#### Exercise requirements
Exactly the lines from the one that contains "by 1200 pixels." to the one that contains "w, t: (u, t, w))", both lines included, should be copied, and no others.

Part of a data file:

— Begin —

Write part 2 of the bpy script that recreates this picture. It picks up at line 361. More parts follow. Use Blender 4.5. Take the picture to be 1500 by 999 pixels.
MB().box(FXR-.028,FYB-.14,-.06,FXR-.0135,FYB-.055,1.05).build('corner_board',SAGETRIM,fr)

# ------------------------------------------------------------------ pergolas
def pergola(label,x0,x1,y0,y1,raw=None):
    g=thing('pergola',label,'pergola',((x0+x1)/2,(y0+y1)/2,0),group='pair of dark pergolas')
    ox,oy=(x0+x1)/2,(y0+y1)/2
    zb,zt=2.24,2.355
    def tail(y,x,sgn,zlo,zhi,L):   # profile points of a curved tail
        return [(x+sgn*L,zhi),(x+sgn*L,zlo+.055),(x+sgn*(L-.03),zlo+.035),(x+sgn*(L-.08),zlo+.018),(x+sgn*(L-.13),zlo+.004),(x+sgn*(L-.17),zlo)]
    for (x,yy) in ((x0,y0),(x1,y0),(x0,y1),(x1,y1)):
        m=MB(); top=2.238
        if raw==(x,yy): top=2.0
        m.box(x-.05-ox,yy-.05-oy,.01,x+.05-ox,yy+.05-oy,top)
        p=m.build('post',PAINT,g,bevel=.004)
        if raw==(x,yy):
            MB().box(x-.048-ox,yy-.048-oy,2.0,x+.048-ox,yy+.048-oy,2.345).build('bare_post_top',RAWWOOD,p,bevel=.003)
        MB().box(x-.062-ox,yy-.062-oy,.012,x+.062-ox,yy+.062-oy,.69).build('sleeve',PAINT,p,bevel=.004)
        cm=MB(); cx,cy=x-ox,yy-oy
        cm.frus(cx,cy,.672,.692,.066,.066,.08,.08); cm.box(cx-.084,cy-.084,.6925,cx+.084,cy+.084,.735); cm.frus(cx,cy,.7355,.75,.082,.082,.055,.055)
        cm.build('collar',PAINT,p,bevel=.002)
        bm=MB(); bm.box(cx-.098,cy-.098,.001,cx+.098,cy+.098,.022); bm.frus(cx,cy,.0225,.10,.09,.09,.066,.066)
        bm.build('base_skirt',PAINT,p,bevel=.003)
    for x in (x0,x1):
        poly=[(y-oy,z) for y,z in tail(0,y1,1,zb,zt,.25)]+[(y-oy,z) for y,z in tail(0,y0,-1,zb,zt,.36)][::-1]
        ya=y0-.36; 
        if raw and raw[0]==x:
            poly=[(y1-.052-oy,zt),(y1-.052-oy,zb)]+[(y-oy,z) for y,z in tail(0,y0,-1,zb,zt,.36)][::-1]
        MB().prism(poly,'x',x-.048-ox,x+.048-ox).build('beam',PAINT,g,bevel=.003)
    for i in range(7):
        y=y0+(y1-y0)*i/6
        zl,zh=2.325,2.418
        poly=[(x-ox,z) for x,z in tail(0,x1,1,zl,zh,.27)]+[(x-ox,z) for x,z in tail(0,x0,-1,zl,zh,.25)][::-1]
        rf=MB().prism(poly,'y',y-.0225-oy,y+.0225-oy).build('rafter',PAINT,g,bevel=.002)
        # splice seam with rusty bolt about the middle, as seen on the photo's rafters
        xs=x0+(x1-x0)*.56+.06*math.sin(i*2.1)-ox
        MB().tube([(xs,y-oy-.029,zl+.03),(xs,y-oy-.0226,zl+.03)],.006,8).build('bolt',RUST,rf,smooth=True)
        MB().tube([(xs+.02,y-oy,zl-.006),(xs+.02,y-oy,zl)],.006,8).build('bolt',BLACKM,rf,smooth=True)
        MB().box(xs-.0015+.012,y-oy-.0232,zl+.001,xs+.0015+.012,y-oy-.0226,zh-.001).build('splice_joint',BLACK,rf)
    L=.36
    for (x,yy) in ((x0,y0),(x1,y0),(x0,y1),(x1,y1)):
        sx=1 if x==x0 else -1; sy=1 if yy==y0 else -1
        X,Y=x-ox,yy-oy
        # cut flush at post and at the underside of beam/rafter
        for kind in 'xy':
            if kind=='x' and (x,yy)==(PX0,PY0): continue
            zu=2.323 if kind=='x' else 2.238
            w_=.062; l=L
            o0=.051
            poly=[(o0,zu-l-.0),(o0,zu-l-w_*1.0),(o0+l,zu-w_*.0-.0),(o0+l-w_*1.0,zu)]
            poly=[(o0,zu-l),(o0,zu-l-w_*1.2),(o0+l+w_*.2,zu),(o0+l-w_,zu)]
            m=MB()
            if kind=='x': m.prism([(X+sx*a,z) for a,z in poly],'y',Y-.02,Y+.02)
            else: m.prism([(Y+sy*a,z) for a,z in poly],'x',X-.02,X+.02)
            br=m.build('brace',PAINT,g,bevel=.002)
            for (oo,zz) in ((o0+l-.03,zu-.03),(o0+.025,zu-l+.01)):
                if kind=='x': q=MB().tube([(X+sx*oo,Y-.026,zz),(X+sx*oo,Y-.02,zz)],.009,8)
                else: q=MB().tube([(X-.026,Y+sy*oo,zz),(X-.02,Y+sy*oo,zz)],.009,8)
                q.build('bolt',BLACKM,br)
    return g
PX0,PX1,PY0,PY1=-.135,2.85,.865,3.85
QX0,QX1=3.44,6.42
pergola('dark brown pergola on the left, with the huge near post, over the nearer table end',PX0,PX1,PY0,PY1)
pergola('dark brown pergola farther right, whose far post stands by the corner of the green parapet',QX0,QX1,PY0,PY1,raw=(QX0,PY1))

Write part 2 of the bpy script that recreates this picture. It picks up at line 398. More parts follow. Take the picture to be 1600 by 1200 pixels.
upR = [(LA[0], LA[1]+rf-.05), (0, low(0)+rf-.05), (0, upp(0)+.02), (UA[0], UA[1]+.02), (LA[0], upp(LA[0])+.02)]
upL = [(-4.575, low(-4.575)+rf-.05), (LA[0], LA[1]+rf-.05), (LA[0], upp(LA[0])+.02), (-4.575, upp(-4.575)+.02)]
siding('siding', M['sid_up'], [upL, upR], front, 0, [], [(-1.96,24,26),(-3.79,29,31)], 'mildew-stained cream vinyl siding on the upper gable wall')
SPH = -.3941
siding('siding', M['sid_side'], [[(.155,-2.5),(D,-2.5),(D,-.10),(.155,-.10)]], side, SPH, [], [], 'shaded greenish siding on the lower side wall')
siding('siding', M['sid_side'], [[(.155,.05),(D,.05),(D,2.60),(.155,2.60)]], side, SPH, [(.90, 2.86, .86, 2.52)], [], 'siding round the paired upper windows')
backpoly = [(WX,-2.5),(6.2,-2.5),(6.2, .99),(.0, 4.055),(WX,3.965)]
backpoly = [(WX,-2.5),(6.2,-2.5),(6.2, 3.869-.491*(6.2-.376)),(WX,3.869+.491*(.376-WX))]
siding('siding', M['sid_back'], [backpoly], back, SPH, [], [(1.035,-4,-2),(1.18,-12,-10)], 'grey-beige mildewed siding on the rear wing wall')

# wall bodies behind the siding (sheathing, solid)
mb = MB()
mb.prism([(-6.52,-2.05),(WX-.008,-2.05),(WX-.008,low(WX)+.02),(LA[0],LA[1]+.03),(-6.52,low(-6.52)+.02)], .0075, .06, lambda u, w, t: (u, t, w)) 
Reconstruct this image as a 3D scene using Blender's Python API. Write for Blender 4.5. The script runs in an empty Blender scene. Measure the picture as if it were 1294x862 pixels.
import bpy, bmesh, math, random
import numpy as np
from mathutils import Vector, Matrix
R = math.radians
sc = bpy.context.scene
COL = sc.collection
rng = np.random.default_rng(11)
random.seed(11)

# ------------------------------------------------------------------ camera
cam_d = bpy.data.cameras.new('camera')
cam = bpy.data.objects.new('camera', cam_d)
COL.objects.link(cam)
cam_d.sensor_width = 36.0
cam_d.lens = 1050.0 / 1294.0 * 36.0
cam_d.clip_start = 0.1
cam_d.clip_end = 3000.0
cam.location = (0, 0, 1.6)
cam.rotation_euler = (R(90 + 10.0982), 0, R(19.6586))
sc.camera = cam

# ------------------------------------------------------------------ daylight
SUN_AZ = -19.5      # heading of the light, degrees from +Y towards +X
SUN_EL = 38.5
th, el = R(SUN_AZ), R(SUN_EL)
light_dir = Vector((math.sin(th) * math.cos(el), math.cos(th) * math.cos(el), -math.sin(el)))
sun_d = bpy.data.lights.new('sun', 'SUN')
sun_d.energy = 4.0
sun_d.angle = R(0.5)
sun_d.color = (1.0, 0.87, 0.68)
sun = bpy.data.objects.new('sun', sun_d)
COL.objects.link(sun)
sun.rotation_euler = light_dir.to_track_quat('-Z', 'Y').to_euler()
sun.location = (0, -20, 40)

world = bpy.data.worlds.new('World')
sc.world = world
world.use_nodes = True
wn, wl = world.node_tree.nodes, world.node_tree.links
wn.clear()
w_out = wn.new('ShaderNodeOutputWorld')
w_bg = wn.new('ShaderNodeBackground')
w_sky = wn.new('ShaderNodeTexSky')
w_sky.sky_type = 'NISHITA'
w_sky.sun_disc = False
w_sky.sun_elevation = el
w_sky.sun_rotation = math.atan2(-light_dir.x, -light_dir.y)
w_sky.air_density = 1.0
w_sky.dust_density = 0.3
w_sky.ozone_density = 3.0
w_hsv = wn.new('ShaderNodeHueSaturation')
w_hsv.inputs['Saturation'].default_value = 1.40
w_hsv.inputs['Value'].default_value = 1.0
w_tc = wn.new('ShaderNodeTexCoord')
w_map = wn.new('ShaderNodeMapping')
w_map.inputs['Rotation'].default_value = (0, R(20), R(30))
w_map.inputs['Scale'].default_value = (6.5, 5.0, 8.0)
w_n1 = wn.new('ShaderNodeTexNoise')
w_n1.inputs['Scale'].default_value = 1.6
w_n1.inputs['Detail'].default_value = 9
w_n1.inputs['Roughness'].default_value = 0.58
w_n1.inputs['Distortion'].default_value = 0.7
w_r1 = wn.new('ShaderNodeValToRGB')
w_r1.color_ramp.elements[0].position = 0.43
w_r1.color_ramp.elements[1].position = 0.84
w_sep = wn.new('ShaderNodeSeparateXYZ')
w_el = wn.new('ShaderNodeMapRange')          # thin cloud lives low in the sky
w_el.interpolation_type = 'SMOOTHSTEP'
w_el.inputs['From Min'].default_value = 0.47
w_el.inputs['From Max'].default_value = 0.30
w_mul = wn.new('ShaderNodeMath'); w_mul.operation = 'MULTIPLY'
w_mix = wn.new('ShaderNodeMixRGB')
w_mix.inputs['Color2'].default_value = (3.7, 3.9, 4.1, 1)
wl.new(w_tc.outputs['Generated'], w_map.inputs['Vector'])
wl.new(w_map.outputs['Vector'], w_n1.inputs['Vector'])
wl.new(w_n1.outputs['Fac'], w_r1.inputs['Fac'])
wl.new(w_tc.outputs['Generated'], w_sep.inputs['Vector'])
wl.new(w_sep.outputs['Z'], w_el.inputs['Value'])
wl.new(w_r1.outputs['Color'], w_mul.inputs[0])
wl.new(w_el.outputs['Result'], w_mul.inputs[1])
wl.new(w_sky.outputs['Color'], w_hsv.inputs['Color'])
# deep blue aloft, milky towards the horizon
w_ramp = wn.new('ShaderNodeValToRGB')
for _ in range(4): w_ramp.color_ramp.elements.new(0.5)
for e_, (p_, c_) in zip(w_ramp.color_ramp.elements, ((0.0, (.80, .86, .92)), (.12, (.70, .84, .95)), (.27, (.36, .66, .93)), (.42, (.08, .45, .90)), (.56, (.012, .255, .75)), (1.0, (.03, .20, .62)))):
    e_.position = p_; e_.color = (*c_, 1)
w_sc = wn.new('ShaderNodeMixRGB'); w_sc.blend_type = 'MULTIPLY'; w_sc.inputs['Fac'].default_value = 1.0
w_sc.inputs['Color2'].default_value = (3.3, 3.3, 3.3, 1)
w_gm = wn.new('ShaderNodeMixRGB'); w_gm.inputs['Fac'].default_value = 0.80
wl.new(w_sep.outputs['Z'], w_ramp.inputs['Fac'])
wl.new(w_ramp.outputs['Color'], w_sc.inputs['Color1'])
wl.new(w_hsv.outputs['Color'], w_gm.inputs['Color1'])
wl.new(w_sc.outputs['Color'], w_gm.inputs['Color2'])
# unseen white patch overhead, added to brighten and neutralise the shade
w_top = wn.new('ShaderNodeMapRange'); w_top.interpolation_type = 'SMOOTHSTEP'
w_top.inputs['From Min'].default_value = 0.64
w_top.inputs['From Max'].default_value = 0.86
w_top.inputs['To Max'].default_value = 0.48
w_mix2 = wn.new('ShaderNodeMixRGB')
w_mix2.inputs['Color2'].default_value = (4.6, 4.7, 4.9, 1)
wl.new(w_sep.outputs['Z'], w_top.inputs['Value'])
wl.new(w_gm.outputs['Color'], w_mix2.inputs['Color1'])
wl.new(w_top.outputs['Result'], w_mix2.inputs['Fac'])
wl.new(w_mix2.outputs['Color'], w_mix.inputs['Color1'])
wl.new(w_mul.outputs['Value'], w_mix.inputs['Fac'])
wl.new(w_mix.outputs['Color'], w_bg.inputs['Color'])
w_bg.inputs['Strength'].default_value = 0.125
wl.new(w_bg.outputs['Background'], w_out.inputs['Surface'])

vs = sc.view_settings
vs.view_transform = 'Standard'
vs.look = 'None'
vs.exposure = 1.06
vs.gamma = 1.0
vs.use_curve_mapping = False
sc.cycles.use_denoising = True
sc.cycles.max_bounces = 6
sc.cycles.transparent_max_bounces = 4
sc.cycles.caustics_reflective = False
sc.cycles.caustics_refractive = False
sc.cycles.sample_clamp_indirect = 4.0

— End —

#### Response
Write part 2 of the bpy script that recreates this picture. It picks up at line 398. More parts follow. Take the picture to be 1600 by 1200 pixels.
upR = [(LA[0], LA[1]+rf-.05), (0, low(0)+rf-.05), (0, upp(0)+.02), (UA[0], UA[1]+.02), (LA[0], upp(LA[0])+.02)]
upL = [(-4.575, low(-4.575)+rf-.05), (LA[0], LA[1]+rf-.05), (LA[0], upp(LA[0])+.02), (-4.575, upp(-4.575)+.02)]
siding('siding', M['sid_up'], [upL, upR], front, 0, [], [(-1.96,24,26),(-3.79,29,31)], 'mildew-stained cream vinyl siding on the upper gable wall')
SPH = -.3941
siding('siding', M['sid_side'], [[(.155,-2.5),(D,-2.5),(D,-.10),(.155,-.10)]], side, SPH, [], [], 'shaded greenish siding on the lower side wall')
siding('siding', M['sid_side'], [[(.155,.05),(D,.05),(D,2.60),(.155,2.60)]], side, SPH, [(.90, 2.86, .86, 2.52)], [], 'siding round the paired upper windows')
backpoly = [(WX,-2.5),(6.2,-2.5),(6.2, .99),(.0, 4.055),(WX,3.965)]
backpoly = [(WX,-2.5),(6.2,-2.5),(6.2, 3.869-.491*(6.2-.376)),(WX,3.869+.491*(.376-WX))]
siding('siding', M['sid_back'], [backpoly], back, SPH, [], [(1.035,-4,-2),(1.18,-12,-10)], 'grey-beige mildewed siding on the rear wing wall')

# wall bodies behind the siding (sheathing, solid)
mb = MB()
mb.prism([(-6.52,-2.05),(WX-.008,-2.05),(WX-.008,low(WX)+.02),(LA[0],LA[1]+.03),(-6.52,low(-6.52)+.02)], .0075, .06, lambda u, w, t: (u, t, w)) 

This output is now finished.